I know that both authors shied away from their laurels, preferring instead to keep on reading, writing, thinking, and so forth. Both men were far less pretentious than the word-salad that hung in their orbit like purple thunderclouds. One of the reasons why I tried so hard to like McCarthy’s books was that every time I read an interview with him, I came away liking him more. And I actually got to meet Larry at Booked Up, many years ago, and we had a brief but interesting conversation about NOT LONESOME DOVE. I don’t like to put words in the mouths of the dead, but I think they would be all right if we turned our collective gaze on the rest of the field of Texas literature and southwestern writing and picked some new people to talk about for a while.

7 thoughts on “McCarthy/McMurtry

  1. Your viewpoint appears to align with mine. Larry is far more readable and Lonesome Dove is one of best things I’ve ever read.

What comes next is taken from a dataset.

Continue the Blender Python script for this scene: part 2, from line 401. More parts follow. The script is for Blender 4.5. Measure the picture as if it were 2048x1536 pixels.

      1. I too much prefer McMurtry and remain surprised that McCarthy is lionised. His stories seem very unoriginal and his prose pretty unremarkable to me, whereas McMurtry’s subject matter was fresh and his prose resonant. Both writers however had a decent level of ambition.

      2. i would like to have met McCarthy. I think I would have enjoyed talking to him. With Larry, I was just glad we had a pleasant exchange at his bookstore.

  2. I am with you, Mark. My son liked All The Pretty Horses and The Road. So I thought, I guess I’ll try this and read The Road. I finished the book; closed it; blinked a few times and put it back on the shelf. It was ‘Meh’. Like you are with REH, I am with Stephen King. I have never understood why GENRE writers get kicked in the nuts. I really believe it is jealousy with the writers and Emperor’s New Clothes with the audience. Whatever. I guess I will stick with the penny dreadfuls. Good stuff, Mark. Keep it up. Ted

    1. Even after all this time, with so much water under the bridge, the high-toned swells as a rule feel that if it’s popular, it can’t be that good. And if it sells well? Oh, the vapors! Such a weird X-Y axis upon which to hang 90% of literary criticism, but there you go.